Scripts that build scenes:
# # # #

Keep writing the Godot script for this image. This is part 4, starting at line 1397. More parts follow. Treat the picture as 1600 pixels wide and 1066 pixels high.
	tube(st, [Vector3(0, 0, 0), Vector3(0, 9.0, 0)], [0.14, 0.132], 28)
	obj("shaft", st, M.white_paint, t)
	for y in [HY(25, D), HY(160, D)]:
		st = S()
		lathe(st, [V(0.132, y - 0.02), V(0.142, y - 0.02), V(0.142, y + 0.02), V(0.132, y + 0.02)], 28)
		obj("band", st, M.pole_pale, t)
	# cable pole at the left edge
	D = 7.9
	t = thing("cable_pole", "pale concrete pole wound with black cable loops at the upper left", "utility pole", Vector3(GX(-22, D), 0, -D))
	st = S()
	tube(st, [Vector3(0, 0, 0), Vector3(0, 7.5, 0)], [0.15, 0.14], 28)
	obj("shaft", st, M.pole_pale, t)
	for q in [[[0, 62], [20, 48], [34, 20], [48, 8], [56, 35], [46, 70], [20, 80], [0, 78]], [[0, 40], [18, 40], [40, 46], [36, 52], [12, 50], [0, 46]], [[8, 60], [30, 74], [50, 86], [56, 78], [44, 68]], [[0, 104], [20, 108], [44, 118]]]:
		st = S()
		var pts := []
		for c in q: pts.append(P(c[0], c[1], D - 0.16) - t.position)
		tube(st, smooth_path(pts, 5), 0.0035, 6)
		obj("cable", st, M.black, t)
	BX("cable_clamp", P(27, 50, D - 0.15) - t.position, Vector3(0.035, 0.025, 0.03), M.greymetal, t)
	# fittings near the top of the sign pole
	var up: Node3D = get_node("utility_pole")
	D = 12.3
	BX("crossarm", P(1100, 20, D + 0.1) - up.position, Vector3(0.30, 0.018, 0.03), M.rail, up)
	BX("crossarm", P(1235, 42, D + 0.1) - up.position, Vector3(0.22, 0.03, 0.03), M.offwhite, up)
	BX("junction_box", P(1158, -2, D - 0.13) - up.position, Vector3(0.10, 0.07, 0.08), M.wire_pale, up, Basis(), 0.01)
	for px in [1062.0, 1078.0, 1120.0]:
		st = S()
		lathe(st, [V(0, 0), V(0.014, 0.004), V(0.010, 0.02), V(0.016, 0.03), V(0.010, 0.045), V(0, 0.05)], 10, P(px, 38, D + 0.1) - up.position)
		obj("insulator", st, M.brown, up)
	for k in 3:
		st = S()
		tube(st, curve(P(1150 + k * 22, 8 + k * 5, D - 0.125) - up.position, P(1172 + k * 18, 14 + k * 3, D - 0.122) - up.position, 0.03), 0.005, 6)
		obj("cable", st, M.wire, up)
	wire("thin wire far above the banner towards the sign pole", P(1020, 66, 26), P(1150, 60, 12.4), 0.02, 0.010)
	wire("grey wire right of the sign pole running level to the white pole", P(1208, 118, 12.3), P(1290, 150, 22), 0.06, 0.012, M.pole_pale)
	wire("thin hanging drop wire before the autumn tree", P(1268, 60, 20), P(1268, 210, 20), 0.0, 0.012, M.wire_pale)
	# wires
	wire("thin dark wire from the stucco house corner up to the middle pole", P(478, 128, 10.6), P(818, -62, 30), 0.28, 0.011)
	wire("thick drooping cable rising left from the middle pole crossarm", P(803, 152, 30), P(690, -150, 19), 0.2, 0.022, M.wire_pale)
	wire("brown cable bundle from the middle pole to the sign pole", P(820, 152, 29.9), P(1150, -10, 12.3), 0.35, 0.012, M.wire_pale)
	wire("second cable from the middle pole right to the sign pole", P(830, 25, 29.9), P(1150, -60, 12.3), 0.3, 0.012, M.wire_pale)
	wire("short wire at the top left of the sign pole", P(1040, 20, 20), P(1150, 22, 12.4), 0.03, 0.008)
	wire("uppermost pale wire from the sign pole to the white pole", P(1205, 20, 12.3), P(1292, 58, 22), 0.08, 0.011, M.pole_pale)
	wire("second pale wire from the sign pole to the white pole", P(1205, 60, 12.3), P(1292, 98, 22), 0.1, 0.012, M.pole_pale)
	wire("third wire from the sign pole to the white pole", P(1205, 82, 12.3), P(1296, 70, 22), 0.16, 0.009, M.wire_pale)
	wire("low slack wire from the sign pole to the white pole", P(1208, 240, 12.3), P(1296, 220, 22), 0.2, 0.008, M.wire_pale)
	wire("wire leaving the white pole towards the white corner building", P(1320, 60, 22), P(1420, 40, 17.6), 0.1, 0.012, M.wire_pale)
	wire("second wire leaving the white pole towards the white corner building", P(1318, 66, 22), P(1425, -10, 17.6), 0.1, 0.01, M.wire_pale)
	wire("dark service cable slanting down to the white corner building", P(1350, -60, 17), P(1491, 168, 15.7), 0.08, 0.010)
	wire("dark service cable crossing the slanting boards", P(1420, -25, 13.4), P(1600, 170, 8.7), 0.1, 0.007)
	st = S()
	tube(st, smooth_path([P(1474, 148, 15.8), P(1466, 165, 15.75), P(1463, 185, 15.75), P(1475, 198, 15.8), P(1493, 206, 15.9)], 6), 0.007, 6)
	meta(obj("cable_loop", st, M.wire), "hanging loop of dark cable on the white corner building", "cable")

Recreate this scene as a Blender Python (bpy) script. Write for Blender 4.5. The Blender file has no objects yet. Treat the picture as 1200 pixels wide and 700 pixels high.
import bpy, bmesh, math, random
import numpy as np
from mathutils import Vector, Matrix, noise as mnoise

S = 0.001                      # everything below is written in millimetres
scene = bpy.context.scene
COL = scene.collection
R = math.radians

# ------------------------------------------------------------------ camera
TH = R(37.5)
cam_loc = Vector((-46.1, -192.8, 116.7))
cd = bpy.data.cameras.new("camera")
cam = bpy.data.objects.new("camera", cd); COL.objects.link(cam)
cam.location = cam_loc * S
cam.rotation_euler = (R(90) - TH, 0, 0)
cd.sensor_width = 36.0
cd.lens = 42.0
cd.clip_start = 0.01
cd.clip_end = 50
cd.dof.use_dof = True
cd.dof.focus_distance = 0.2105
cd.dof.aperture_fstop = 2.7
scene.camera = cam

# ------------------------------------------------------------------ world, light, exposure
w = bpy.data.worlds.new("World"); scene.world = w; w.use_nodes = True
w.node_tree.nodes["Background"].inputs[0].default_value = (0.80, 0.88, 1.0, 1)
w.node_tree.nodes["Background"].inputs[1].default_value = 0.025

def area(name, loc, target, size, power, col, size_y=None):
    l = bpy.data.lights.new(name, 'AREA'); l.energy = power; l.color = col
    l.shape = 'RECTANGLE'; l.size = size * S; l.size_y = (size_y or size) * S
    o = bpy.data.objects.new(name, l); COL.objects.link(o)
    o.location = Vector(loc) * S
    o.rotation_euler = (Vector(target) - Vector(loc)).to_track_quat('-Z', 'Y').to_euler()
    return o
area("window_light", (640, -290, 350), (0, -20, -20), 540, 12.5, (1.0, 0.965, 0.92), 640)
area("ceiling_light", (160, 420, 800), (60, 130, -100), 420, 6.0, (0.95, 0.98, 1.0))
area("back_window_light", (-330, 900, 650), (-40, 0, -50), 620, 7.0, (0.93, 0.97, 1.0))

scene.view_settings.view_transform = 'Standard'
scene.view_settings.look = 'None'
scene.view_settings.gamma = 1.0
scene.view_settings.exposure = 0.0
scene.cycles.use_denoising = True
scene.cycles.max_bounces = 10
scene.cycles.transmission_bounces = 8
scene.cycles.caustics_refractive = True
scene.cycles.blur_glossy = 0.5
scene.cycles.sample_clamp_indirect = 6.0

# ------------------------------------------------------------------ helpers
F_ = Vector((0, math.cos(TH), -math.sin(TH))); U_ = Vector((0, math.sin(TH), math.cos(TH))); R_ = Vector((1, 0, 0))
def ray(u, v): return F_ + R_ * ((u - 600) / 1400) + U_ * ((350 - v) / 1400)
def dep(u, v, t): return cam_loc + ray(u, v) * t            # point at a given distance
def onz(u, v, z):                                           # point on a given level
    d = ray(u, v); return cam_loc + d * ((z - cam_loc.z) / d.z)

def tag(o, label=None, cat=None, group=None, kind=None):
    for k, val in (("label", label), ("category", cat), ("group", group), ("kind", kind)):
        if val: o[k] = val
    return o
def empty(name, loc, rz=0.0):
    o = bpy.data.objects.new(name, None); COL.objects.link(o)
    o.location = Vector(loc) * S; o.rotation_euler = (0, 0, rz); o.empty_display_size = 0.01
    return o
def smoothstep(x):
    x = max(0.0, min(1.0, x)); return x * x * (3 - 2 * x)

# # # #

:: What you have to do ::
From the listing above, output exactly the run of lines that starts with the line containing "Recreate this scene" and ends with the line containing "R = math.radians".

:: Complete answer ::
Recreate this scene as a Blender Python (bpy) script. Write for Blender 4.5. The Blender file has no objects yet. Treat the picture as 1200 pixels wide and 700 pixels high.
import bpy, bmesh, math, random
import numpy as np
from mathutils import Vector, Matrix, noise as mnoise

S = 0.001                      # everything below is written in millimetres
scene = bpy.context.scene
COL = scene.collection
R = math.radians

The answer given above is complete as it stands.